* The problem
Restate each line word for word. Leave out every picture.

* Information shown

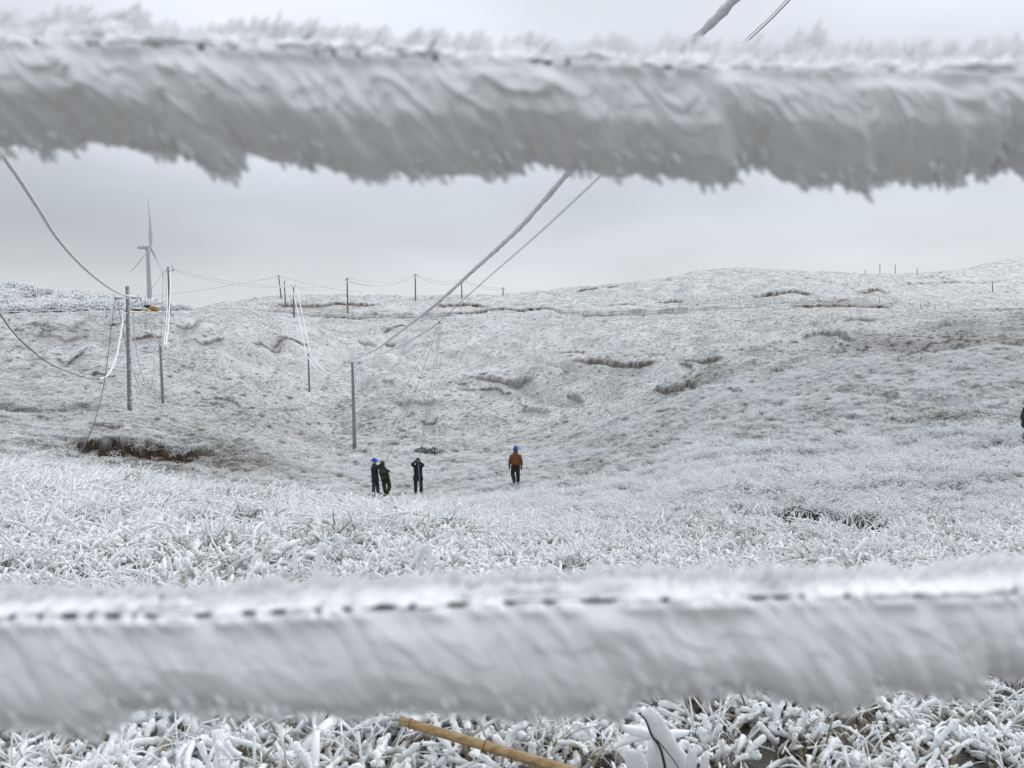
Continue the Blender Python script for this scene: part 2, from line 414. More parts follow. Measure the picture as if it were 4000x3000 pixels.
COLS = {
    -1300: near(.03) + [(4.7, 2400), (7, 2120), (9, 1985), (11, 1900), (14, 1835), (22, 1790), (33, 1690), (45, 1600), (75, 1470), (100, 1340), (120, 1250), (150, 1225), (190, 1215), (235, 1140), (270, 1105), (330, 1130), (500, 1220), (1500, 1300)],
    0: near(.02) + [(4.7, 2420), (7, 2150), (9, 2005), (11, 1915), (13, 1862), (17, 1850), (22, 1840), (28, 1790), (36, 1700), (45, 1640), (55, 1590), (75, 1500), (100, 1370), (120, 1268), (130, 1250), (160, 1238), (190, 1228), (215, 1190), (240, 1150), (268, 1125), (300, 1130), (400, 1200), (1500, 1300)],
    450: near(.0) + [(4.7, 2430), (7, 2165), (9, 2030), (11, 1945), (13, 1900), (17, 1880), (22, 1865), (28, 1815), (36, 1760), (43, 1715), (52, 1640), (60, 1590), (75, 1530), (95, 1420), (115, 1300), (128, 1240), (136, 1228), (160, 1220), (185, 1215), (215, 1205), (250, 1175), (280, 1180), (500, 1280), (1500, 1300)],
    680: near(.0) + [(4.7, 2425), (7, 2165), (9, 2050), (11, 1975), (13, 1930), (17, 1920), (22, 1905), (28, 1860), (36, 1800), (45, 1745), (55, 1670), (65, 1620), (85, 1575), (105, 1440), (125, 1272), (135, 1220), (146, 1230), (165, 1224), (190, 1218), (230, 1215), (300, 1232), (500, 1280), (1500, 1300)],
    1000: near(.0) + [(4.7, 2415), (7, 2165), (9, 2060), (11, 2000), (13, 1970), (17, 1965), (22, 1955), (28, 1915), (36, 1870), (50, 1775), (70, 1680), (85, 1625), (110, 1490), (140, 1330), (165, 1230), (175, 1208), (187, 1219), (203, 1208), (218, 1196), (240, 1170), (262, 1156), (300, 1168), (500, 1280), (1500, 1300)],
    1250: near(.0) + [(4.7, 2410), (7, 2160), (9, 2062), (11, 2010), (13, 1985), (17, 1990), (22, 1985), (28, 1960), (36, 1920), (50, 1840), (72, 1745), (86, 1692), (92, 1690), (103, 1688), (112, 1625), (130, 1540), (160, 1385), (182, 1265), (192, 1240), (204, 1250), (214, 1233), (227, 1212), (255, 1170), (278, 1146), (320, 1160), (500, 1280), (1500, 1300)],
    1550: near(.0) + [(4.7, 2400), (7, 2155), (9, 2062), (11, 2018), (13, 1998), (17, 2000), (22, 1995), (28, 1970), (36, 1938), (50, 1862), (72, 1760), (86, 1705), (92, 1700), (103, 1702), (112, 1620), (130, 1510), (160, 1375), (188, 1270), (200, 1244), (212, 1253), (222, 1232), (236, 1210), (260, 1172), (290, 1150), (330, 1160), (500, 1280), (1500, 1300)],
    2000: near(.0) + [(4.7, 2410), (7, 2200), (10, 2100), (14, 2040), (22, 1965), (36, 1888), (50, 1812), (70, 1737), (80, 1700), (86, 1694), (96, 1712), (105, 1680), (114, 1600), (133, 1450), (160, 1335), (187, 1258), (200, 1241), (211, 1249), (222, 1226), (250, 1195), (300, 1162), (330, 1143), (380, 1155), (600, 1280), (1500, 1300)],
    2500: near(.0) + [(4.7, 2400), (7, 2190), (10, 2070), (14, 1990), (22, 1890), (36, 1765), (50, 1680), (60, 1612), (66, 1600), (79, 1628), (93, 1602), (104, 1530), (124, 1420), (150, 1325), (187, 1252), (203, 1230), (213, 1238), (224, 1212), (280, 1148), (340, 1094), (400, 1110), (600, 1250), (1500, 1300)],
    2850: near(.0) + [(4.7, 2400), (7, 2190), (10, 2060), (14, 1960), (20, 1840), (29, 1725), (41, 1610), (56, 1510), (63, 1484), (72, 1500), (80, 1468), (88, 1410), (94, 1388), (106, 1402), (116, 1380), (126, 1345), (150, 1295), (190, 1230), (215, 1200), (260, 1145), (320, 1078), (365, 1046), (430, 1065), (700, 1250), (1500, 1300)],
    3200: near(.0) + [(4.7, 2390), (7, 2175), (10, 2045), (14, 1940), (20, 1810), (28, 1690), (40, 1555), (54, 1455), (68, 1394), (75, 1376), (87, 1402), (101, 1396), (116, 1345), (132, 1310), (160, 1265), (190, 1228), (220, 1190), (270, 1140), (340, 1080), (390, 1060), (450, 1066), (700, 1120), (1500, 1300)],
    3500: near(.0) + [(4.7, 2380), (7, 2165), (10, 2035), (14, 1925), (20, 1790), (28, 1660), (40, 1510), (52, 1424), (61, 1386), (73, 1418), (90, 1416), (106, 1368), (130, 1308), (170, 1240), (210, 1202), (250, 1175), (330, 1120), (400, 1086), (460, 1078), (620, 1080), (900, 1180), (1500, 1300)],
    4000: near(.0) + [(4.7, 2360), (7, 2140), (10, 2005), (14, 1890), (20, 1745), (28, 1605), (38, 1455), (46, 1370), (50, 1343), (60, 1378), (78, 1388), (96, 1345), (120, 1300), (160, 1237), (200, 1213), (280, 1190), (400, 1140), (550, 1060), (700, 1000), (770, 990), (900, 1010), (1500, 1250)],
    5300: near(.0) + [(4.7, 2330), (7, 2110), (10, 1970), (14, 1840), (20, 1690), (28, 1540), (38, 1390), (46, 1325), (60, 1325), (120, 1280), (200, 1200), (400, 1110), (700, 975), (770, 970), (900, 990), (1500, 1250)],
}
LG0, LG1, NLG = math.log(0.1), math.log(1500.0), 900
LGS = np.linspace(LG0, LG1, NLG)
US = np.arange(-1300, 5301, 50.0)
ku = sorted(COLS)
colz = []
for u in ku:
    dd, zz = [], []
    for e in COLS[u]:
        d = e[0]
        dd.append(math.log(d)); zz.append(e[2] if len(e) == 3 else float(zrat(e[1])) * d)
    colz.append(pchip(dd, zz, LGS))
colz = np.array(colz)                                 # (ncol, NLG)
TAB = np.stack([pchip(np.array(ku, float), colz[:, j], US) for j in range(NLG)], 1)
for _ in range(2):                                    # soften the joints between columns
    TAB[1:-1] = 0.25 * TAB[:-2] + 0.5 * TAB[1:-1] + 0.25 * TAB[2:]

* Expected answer
Continue the Blender Python script for this scene: part 2, from line 414. More parts follow. Measure the picture as if it were 4000x3000 pixels.
COLS = {
    -1300: near(.03) + [(4.7, 2400), (7, 2120), (9, 1985), (11, 1900), (14, 1835), (22, 1790), (33, 1690), (45, 1600), (75, 1470), (100, 1340), (120, 1250), (150, 1225), (190, 1215), (235, 1140), (270, 1105), (330, 1130), (500, 1220), (1500, 1300)],
    0: near(.02) + [(4.7, 2420), (7, 2150), (9, 2005), (11, 1915), (13, 1862), (17, 1850), (22, 1840), (28, 1790), (36, 1700), (45, 1640), (55, 1590), (75, 1500), (100, 1370), (120, 1268), (130, 1250), (160, 1238), (190, 1228), (215, 1190), (240, 1150), (268, 1125), (300, 1130), (400, 1200), (1500, 1300)],
    450: near(.0) + [(4.7, 2430), (7, 2165), (9, 2030), (11, 1945), (13, 1900), (17, 1880), (22, 1865), (28, 1815), (36, 1760), (43, 1715), (52, 1640), (60, 1590), (75, 1530), (95, 1420), (115, 1300), (128, 1240), (136, 1228), (160, 1220), (185, 1215), (215, 1205), (250, 1175), (280, 1180), (500, 1280), (1500, 1300)],
    680: near(.0) + [(4.7, 2425), (7, 2165), (9, 2050), (11, 1975), (13, 1930), (17, 1920), (22, 1905), (28, 1860), (36, 1800), (45, 1745), (55, 1670), (65, 1620), (85, 1575), (105, 1440), (125, 1272), (135, 1220), (146, 1230), (165, 1224), (190, 1218), (230, 1215), (300, 1232), (500, 1280), (1500, 1300)],
    1000: near(.0) + [(4.7, 2415), (7, 2165), (9, 2060), (11, 2000), (13, 1970), (17, 1965), (22, 1955), (28, 1915), (36, 1870), (50, 1775), (70, 1680), (85, 1625), (110, 1490), (140, 1330), (165, 1230), (175, 1208), (187, 1219), (203, 1208), (218, 1196), (240, 1170), (262, 1156), (300, 1168), (500, 1280), (1500, 1300)],
    1250: near(.0) + [(4.7, 2410), (7, 2160), (9, 2062), (11, 2010), (13, 1985), (17, 1990), (22, 1985), (28, 1960), (36, 1920), (50, 1840), (72, 1745), (86, 1692), (92, 1690), (103, 1688), (112, 1625), (130, 1540), (160, 1385), (182, 1265), (192, 1240), (204, 1250), (214, 1233), (227, 1212), (255, 1170), (278, 1146), (320, 1160), (500, 1280), (1500, 1300)],
    1550: near(.0) + [(4.7, 2400), (7, 2155), (9, 2062), (11, 2018), (13, 1998), (17, 2000), (22, 1995), (28, 1970), (36, 1938), (50, 1862), (72, 1760), (86, 1705), (92, 1700), (103, 1702), (112, 1620), (130, 1510), (160, 1375), (188, 1270), (200, 1244), (212, 1253), (222, 1232), (236, 1210), (260, 1172), (290, 1150), (330, 1160), (500, 1280), (1500, 1300)],
    2000: near(.0) + [(4.7, 2410), (7, 2200), (10, 2100), (14, 2040), (22, 1965), (36, 1888), (50, 1812), (70, 1737), (80, 1700), (86, 1694), (96, 1712), (105, 1680), (114, 1600), (133, 1450), (160, 1335), (187, 1258), (200, 1241), (211, 1249), (222, 1226), (250, 1195), (300, 1162), (330, 1143), (380, 1155), (600, 1280), (1500, 1300)],
    2500: near(.0) + [(4.7, 2400), (7, 2190), (10, 2070), (14, 1990), (22, 1890), (36, 1765), (50, 1680), (60, 1612), (66, 1600), (79, 1628), (93, 1602), (104, 1530), (124, 1420), (150, 1325), (187, 1252), (203, 1230), (213, 1238), (224, 1212), (280, 1148), (340, 1094), (400, 1110), (600, 1250), (1500, 1300)],
    2850: near(.0) + [(4.7, 2400), (7, 2190), (10, 2060), (14, 1960), (20, 1840), (29, 1725), (41, 1610), (56, 1510), (63, 1484), (72, 1500), (80, 1468), (88, 1410), (94, 1388), (106, 1402), (116, 1380), (126, 1345), (150, 1295), (190, 1230), (215, 1200), (260, 1145), (320, 1078), (365, 1046), (430, 1065), (700, 1250), (1500, 1300)],
    3200: near(.0) + [(4.7, 2390), (7, 2175), (10, 2045), (14, 1940), (20, 1810), (28, 1690), (40, 1555), (54, 1455), (68, 1394), (75, 1376), (87, 1402), (101, 1396), (116, 1345), (132, 1310), (160, 1265), (190, 1228), (220, 1190), (270, 1140), (340, 1080), (390, 1060), (450, 1066), (700, 1120), (1500, 1300)],
    3500: near(.0) + [(4.7, 2380), (7, 2165), (10, 2035), (14, 1925), (20, 1790), (28, 1660), (40, 1510), (52, 1424), (61, 1386), (73, 1418), (90, 1416), (106, 1368), (130, 1308), (170, 1240), (210, 1202), (250, 1175), (330, 1120), (400, 1086), (460, 1078), (620, 1080), (900, 1180), (1500, 1300)],
    4000: near(.0) + [(4.7, 2360), (7, 2140), (10, 2005), (14, 1890), (20, 1745), (28, 1605), (38, 1455), (46, 1370), (50, 1343), (60, 1378), (78, 1388), (96, 1345), (120, 1300), (160, 1237), (200, 1213), (280, 1190), (400, 1140), (550, 1060), (700, 1000), (770, 990), (900, 1010), (1500, 1250)],
    5300: near(.0) + [(4.7, 2330), (7, 2110), (10, 1970), (14, 1840), (20, 1690), (28, 1540), (38, 1390), (46, 1325), (60, 1325), (120, 1280), (200, 1200), (400, 1110), (700, 975), (770, 970), (900, 990), (1500, 1250)],
}
LG0, LG1, NLG = math.log(0.1), math.log(1500.0), 900
LGS = np.linspace(LG0, LG1, NLG)
US = np.arange(-1300, 5301, 50.0)
ku = sorted(COLS)
colz = []
for u in ku:
    dd, zz = [], []
    for e in COLS[u]:
        d = e[0]
        dd.append(math.log(d)); zz.append(e[2] if len(e) == 3 else float(zrat(e[1])) * d)
    colz.append(pchip(dd, zz, LGS))
colz = np.array(colz)                                 # (ncol, NLG)
TAB = np.stack([pchip(np.array(ku, float), colz[:, j], US) for j in range(NLG)], 1)
for _ in range(2):                                    # soften the joints between columns
    TAB[1:-1] = 0.25 * TAB[:-2] + 0.5 * TAB[1:-1] + 0.25 * TAB[2:]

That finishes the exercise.